С учетом всего этого делается более понятна старинная симпатия Пьецуха к Лескову, искавшему идеальные начала жизни. Более понятна и стоическая музыка терпения, смирения и веры, которой пронизан мир Пьецуха. Он, кажется, верит, что, даже несмотря на изнурение словесной силы, Польска не сгинела, дело литературы не проиграно ни на суде истории, ни на Страшном суде, а значит – мир не сдан без боя злу и гнусу.
Его ободряющая проза, его душевная терапия, его духовное взыскание являют нам неслучайный образец достойного и правильного в той среде, где эти понятия оказались сугубой экзотикой. Он знает о старой родине сердца, о России духа. Может быть, не однажды отзовутся завтра эти знания, этот сложный и тонкий опыт, этот безотказный аппарат мысли, гуманный вкус, нежный и любящий взгляд. Может быть, они уже отзываются.
Что ж, да: будущее нельзя предсказать с последней точностью. Когда в новом веке мы живем, не зная куда, мы и приплывем не туда, куда хотели, думали и ждали. Народ без литературы, без писателя превращается в России в стадо баранов. Или в стаю волков. И вот они.
Но есть другие пути и другие выборы.
Я не думаю, что возможен глобальный литературный и духовный ренессанс на выстуженных просторах Русской равнины. Но верю: не может быть и не будет обронена и потеряна человечеством Россия как литература, как привилегированное пространство свободного, алчущего и страждущего духа. Эта, такая Россия – не сепаратная, не местечковая тема. Не повод для тупой ксенофобии или суетливого гешефтмахерства на нефти и газе. Она – явление универсального характера и масштаба. Возможно – главный и последний приют человека в его земной юдоли.

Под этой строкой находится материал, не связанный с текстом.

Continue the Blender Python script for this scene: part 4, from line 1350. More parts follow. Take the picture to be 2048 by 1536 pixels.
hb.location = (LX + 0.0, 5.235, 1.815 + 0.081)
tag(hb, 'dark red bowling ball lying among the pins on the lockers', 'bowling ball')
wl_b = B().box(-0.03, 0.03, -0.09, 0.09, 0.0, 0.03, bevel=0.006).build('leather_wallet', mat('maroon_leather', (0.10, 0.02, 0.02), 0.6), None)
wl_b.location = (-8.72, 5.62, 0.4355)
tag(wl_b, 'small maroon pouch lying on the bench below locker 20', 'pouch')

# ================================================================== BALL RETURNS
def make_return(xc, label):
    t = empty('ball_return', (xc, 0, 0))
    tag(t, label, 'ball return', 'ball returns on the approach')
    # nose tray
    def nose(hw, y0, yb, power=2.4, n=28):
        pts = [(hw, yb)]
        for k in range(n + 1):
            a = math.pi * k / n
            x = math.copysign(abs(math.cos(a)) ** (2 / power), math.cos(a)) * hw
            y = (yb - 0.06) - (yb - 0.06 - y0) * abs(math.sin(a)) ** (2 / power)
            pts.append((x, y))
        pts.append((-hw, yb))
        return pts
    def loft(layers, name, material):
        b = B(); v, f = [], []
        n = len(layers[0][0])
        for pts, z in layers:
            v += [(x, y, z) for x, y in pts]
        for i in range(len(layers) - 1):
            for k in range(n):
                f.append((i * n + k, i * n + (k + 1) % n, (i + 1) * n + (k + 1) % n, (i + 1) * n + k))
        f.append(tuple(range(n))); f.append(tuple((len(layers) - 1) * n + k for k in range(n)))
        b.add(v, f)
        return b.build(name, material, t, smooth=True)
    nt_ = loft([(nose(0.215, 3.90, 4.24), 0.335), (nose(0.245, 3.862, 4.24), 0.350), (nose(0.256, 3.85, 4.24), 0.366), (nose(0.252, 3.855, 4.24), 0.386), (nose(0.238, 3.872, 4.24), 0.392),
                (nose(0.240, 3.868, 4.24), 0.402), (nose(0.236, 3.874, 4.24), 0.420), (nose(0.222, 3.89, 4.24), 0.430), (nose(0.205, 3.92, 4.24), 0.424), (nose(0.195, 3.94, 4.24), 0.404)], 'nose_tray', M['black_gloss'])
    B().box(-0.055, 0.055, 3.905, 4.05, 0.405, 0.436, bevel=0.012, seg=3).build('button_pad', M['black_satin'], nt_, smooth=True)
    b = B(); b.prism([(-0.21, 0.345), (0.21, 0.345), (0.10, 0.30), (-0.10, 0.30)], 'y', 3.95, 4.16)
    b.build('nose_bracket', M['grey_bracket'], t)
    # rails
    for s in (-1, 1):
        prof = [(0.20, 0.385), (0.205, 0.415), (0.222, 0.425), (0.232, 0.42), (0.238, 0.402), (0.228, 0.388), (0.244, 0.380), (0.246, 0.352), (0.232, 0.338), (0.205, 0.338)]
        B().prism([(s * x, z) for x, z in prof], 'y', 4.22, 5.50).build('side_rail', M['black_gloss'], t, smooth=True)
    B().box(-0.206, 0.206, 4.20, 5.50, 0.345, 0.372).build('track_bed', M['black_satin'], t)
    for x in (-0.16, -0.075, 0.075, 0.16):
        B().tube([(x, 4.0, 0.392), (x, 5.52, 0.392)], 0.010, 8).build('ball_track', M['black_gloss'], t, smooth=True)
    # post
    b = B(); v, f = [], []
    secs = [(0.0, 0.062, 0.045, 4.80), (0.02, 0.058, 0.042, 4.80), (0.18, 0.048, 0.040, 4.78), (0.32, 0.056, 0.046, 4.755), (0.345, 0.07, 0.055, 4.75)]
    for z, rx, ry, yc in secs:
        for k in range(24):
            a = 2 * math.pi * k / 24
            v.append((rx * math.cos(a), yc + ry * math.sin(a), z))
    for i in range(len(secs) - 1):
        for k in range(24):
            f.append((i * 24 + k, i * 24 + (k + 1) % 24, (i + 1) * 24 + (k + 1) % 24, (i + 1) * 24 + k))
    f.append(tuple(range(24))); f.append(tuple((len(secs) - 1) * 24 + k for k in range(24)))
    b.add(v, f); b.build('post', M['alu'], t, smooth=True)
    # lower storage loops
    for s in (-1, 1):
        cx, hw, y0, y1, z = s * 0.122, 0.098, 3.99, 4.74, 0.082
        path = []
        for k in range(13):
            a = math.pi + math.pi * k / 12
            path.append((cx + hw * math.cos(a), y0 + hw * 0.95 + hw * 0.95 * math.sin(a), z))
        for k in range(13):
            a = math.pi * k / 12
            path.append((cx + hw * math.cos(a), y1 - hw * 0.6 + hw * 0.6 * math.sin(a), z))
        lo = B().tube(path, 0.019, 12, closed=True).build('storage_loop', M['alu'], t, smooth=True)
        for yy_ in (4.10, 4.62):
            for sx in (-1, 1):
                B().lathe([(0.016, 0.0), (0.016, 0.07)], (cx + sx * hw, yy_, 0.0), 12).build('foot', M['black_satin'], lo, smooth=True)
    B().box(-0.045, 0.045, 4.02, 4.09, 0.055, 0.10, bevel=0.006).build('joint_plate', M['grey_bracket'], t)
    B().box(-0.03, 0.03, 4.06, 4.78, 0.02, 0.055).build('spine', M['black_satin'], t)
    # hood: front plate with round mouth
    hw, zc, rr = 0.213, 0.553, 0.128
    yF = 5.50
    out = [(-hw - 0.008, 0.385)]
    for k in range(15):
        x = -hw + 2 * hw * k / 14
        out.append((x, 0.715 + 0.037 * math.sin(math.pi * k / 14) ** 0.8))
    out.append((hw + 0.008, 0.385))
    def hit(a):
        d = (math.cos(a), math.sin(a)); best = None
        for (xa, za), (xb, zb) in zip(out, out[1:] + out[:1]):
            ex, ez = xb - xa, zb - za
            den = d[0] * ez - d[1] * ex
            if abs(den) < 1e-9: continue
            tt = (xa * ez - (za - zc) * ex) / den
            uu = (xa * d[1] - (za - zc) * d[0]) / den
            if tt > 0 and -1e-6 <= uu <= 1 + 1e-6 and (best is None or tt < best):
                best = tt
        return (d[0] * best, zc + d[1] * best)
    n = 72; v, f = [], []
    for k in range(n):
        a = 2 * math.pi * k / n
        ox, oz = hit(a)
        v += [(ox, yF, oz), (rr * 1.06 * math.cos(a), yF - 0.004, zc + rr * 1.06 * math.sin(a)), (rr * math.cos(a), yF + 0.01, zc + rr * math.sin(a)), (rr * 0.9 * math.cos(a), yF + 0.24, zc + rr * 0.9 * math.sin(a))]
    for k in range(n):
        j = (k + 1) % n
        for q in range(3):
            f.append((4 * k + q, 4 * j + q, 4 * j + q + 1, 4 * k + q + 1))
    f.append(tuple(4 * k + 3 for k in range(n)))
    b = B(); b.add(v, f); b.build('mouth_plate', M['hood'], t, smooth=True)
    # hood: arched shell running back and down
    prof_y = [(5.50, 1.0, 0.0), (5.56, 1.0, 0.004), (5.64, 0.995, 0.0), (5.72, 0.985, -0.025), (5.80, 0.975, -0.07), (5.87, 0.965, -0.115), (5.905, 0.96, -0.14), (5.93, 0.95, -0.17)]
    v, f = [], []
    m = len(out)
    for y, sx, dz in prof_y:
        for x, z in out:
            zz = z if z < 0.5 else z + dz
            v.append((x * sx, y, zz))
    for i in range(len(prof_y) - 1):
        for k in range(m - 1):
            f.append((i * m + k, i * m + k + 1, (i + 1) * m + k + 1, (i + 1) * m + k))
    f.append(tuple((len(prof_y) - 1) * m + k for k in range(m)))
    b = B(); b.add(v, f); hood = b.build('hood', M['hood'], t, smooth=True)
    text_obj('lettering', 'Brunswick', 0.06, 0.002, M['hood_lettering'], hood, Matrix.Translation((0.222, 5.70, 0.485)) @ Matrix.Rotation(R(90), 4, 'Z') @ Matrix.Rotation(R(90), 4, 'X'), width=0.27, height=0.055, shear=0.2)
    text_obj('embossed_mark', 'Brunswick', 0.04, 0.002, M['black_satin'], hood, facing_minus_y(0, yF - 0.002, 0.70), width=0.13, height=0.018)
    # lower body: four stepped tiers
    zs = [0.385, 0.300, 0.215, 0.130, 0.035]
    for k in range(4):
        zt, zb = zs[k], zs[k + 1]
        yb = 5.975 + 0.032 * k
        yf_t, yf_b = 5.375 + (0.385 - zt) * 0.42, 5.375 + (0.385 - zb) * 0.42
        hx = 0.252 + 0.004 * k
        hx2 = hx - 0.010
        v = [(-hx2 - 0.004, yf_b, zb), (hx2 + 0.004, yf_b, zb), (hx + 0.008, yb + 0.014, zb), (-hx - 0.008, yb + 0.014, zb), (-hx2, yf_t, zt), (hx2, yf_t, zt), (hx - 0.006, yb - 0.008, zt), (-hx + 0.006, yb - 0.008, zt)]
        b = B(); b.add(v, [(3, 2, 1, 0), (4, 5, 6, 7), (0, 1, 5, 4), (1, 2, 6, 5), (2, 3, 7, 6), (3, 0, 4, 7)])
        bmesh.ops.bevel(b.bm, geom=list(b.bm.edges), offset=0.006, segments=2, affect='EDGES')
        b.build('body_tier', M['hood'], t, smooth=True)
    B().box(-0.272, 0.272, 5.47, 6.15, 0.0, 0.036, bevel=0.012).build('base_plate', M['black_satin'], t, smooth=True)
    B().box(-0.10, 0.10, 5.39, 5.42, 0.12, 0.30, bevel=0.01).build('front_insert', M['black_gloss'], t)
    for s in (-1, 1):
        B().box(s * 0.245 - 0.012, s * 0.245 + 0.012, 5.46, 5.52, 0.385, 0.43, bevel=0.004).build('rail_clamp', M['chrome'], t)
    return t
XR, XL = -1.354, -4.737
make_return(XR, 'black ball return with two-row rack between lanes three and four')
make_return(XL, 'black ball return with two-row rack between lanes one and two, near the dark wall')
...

Вячеслав Пьецух самим фактом своего писательского существования и самореализации дает этой вере опору и аргумент. Уже хотя бы потому, что без него было бы еще страшнее, еще отчаянней бедовать в этих покуда не обжитых, вполне бессмысленных, диких краях за перевалом тысячелетия.
И уж коль скоро мы все-таки вышли в этот долгий и трудный путь – так берем его в спутники и идем вперед. Без страха и сомнения.